The political row over the surprise appointment of Peter Jay, son-in-law of Prime Minister James Callaghan, as ambassador to Washington deepened tonight.

Callaghan was attacked at a full meeting of his own Labor Party's members of Parliament and accused of insensitivity of party feelings.

One former Labor minister, Alex Lyon, said it was not too late to withdraw the appointment.

Meanwhile, Conservative members led by shadow foreign secretary John Davies leapt to the defense of the ambassador Jay will replace, Sir Peter Ramsbotham.

Conservatives were angry that Ramsbotham, 57, was being attacked for being a "fuddy-duddy" who had to be removed to make way for someone more in keeping with the style of the Carter administration. The Conservatives have now introduced a motion in the House of Commons broadening the controversy to include theissue of Ramsbotham's reputation.

Conservatives are enraged by newspaper and radio reports that Foreign Minister David Owen, 38, did not like what he saw when he visited the Washington embassy in March.

Although Ramsbotham's diplomatic ability was recognized, there was criticism of the style of the ambassador, who is the son of a viscount and a former Conservative minister.

There has been talk of lavish parties with such film stars as Elizabeth Taylor and John Wayne, and fancy-dress balls at which Ramsbotham sang music hall songs wearing a false mustache. Owen reportedly thought this inappropriate, given Britain's present economic state.

Earlier, with the words "nepotism" and "patronage" ringing in his ears, Prime Minister Callaghan defended the controversial appointment in the House of Commons.

Jay, 40, economics editor of The Times, listened from the press gallery as Callaghan was asked by Conservative John Hannam why it was necessary to replace "our existing excellent ambassador in the U.S.

"Does this mean a return ot your predecessor's system of domestic patronage?" he added.

Callaghan told the packed House that it was an imaginative appointment in view of Jay's very high quality and caliber.

"The only question," he said, "is whether, because he was my son-in-law, I should refuse this appointment. Frankly, I felt if that was the only ground on which I should say 'no' it would not be right to do so. My judgment may have been at fault but that was the basis on which I had to judge."

Callaghan pointed out to critical parliamentarians that although Ramsbotham had served with distinction, Owen felt that a different approach to the job was required.

Labor member Willie Hamilton called for a debate on the issue because of "widespread disquiet." He has already introduced a motion on "government nepotism." Another labor member condemned "the enormous political insensitivity of the appointment."

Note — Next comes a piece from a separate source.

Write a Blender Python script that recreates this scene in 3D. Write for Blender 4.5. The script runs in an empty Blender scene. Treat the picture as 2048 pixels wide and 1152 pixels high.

It looked tonight as if the Jay affair may broaden into a general debate on how political patronage is handled in Britain. Some Labor members were advocating a switch to a system resembling that in America, where appointees are investigated and can be rejected by the legislators.

One Laborite, Jack Ashley, supported Callaghan in the House today saying Jay's appointment "recognizes brains and ability rather than orthodoxy and Dullness."

Owen is reported to have made up his mind quickly that things would have to change when he visited the British embassy in Washington in March.

Jay, speaking to reporters today, said his one worry is that his appointment would hurt the prime minister unfairly.

"My first reaction was, well, I must go and see him and talk to him - and I did talk to him, and he's a very big man," said Jay.

Jay said he hoped to "persuage people the appointment was justified" by doing a good job.

Jay has many qualities that will help him in Washington. Apart from his intellect - a first-class honors degree from Oxford University in politics, philosophy and economics, six years in the treasury - he has developed almost a love affair with America. He first traveled widely there on a Ford Foundation grant in 1966. He has also made many journalistic trips there and carried out his job of economics editor from the United States for most of 1969.

When TIme magazine listed 150 future world leaders in 1974, Jay was one of Britain's six candidates, the youngest apart from Prince Charles.

Owen wants Jay to bring his own attitudes to the job and to project an image of Britain. Jay told one reporter, "I shall try to dissuade the Americans from some of the strange ideas and assumptions they have about us - that we have an old-fashioned sort of society."

Whatever happens, Jay - the argumentative theorist with all the public polish acquired as presenter of a television current affairs program - can be expected to put forward a very different image to that of Sir Peter, wose own image is more in line with is hobby of in Virginia. Ramsbotham is given high praise here for helping to ease Concorde's path into the United Stae for helping to ease Concorde's path into the United States, however.